| WHAT NEEDS TO BE DONE |
Copy nothing but the stretch that opens with the line containing "Model this scene" and closes with the line containing "COL = SC.collection". Keep pictures out.

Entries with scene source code
^^^^^^^^^^^^^^^^
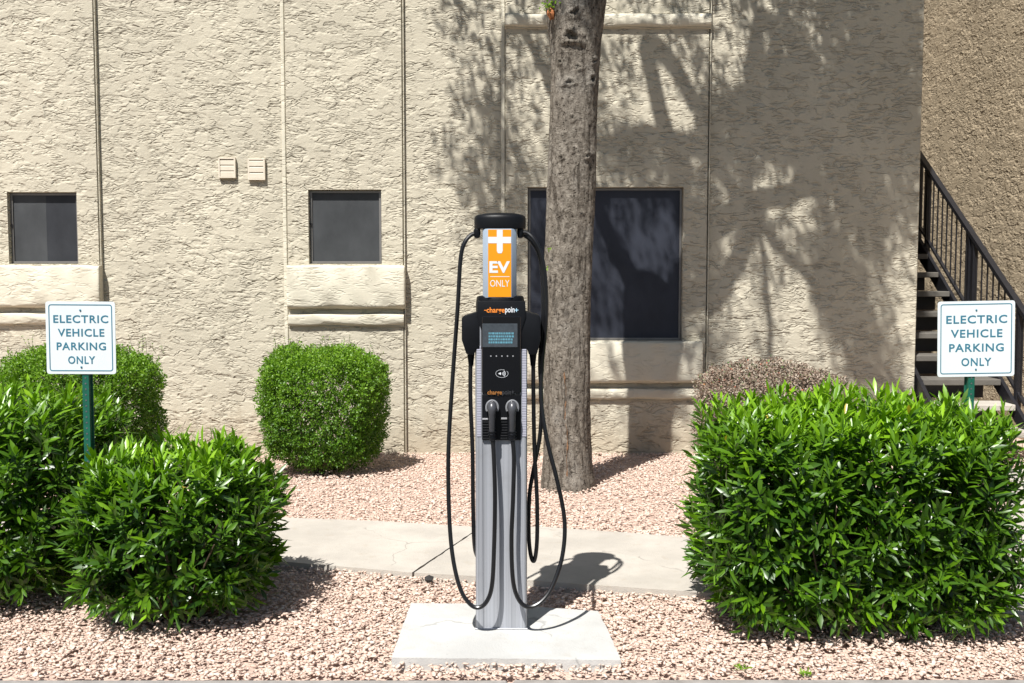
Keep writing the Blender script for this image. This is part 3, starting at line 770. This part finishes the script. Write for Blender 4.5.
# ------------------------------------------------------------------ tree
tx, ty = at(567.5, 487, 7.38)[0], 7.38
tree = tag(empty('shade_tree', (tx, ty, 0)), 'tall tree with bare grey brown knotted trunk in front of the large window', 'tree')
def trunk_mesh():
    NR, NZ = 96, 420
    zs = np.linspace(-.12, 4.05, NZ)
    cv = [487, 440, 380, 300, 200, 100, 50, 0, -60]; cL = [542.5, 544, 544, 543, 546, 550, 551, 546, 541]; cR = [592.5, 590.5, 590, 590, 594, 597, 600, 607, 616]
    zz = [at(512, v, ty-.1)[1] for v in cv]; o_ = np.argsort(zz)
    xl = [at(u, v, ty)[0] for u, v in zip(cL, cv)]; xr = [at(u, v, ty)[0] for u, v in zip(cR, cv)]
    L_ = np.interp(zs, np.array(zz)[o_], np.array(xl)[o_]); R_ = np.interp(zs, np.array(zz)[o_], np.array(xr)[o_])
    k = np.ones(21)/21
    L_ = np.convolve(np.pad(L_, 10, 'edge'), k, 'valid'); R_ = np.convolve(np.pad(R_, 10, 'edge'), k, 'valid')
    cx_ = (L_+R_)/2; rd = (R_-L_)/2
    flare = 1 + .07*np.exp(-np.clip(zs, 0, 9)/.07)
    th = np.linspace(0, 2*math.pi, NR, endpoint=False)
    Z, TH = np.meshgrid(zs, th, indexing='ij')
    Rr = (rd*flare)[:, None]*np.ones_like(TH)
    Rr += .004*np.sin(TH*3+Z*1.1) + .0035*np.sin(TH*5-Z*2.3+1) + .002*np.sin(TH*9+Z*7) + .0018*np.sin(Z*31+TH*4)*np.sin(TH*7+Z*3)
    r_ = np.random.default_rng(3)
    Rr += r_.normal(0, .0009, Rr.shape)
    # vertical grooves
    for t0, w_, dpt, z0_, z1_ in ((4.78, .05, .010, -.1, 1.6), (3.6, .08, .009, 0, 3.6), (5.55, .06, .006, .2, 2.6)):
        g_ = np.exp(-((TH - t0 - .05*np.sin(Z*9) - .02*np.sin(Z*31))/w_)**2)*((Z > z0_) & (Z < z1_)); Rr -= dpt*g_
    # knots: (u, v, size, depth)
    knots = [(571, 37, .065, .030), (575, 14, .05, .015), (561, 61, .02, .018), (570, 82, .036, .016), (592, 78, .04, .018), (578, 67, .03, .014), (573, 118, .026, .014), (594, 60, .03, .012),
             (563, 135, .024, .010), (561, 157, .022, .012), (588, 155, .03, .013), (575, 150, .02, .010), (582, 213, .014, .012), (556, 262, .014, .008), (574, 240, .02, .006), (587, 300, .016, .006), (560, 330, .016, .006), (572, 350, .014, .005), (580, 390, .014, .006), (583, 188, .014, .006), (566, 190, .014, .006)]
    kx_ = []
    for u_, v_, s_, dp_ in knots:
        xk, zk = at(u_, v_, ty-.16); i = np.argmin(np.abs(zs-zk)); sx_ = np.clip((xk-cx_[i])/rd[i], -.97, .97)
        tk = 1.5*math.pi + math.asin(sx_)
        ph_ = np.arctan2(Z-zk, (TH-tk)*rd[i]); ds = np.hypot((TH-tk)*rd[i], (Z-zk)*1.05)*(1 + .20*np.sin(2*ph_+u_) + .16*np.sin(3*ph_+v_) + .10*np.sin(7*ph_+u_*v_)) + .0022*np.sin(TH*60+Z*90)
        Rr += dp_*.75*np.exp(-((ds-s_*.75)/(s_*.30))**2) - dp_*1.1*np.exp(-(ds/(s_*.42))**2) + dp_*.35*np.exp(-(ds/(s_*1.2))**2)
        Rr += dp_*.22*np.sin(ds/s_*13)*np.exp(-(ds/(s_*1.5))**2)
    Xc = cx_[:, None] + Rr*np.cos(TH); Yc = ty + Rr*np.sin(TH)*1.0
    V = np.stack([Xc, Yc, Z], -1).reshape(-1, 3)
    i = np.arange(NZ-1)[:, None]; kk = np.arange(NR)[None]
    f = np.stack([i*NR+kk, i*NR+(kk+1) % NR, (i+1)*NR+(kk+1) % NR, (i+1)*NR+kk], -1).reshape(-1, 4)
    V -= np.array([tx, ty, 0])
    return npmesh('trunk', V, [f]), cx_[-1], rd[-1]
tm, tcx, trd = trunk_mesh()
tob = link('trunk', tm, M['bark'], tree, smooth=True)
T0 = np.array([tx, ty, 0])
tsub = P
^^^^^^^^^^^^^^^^
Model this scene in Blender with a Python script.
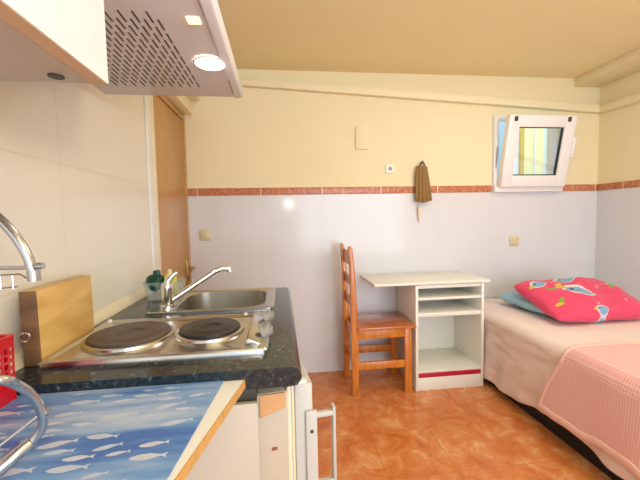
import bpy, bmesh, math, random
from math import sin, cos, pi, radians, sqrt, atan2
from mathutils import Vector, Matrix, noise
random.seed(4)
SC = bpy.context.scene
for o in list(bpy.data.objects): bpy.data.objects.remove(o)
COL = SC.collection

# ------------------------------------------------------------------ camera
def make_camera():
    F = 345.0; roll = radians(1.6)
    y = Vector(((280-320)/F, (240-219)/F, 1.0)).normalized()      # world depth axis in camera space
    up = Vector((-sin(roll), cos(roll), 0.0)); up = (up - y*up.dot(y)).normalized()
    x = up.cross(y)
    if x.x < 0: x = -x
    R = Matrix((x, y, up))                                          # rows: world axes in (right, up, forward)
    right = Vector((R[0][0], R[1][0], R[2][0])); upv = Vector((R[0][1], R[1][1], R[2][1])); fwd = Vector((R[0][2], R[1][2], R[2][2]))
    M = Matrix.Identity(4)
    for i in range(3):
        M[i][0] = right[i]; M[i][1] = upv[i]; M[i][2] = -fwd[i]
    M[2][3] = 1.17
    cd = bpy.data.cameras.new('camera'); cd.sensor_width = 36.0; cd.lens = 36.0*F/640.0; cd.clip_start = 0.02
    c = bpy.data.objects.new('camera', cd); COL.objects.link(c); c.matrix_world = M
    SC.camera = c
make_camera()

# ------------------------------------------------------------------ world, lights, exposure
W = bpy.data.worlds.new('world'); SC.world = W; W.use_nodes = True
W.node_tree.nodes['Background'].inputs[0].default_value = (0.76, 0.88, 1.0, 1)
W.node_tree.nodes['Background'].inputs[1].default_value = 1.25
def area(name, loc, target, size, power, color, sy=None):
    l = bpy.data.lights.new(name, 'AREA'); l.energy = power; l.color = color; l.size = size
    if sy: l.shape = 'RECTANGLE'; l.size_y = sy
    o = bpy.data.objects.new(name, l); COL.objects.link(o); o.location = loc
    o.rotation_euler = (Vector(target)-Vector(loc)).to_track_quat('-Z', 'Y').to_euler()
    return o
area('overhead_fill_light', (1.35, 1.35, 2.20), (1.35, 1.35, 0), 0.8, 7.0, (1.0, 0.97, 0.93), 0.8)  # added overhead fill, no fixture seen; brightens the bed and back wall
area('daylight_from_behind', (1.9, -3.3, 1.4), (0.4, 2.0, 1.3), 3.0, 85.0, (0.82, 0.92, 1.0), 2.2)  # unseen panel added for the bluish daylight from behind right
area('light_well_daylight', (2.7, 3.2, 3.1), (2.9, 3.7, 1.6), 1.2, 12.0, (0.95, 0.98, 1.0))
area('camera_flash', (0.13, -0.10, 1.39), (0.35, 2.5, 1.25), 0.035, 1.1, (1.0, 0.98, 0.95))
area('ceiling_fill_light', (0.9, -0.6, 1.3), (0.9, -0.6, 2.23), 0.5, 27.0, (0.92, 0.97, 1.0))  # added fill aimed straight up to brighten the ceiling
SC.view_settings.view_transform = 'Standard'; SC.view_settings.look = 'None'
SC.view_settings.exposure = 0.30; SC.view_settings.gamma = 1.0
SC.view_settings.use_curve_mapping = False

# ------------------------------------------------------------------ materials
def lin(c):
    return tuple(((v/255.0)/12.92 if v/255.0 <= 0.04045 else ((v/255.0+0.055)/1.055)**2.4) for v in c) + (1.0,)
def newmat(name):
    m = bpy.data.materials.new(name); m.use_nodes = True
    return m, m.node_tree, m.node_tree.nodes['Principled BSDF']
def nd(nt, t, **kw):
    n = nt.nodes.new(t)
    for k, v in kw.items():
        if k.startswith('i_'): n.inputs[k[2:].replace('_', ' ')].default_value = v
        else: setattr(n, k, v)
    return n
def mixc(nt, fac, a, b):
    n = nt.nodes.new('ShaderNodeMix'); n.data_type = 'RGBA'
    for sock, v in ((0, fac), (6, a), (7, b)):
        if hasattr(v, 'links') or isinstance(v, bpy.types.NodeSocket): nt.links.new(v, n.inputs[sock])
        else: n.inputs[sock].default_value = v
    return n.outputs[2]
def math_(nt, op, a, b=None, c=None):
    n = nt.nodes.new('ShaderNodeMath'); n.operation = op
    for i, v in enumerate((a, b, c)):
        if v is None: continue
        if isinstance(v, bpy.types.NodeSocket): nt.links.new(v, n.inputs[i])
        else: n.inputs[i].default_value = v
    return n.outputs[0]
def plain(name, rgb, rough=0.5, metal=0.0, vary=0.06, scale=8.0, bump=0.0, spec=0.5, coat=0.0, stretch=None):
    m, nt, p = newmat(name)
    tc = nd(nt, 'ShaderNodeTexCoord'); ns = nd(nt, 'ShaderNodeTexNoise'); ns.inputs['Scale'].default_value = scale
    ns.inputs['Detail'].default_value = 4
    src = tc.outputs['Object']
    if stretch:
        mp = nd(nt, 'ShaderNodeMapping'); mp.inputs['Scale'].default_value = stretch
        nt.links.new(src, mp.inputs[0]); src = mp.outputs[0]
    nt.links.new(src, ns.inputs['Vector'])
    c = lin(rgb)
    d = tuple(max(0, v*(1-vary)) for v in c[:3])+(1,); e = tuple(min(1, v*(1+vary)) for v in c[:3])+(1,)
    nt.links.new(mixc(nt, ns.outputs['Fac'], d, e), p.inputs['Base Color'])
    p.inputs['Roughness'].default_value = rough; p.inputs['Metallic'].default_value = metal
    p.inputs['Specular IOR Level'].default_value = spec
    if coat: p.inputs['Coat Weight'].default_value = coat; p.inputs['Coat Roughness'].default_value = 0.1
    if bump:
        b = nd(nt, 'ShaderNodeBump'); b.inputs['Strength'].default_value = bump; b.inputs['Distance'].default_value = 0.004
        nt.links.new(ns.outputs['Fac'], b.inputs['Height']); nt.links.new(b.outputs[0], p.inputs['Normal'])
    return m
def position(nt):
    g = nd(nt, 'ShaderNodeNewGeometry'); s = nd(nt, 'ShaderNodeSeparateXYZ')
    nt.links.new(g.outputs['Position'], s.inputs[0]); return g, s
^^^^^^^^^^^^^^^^
| PROBLEM SOLUTION |
Model this scene in Blender with a Python script.
import bpy, bmesh, math, random
from math import sin, cos, pi, radians, sqrt, atan2
from mathutils import Vector, Matrix, noise
random.seed(4)
SC = bpy.context.scene
for o in list(bpy.data.objects): bpy.data.objects.remove(o)
COL = SC.collection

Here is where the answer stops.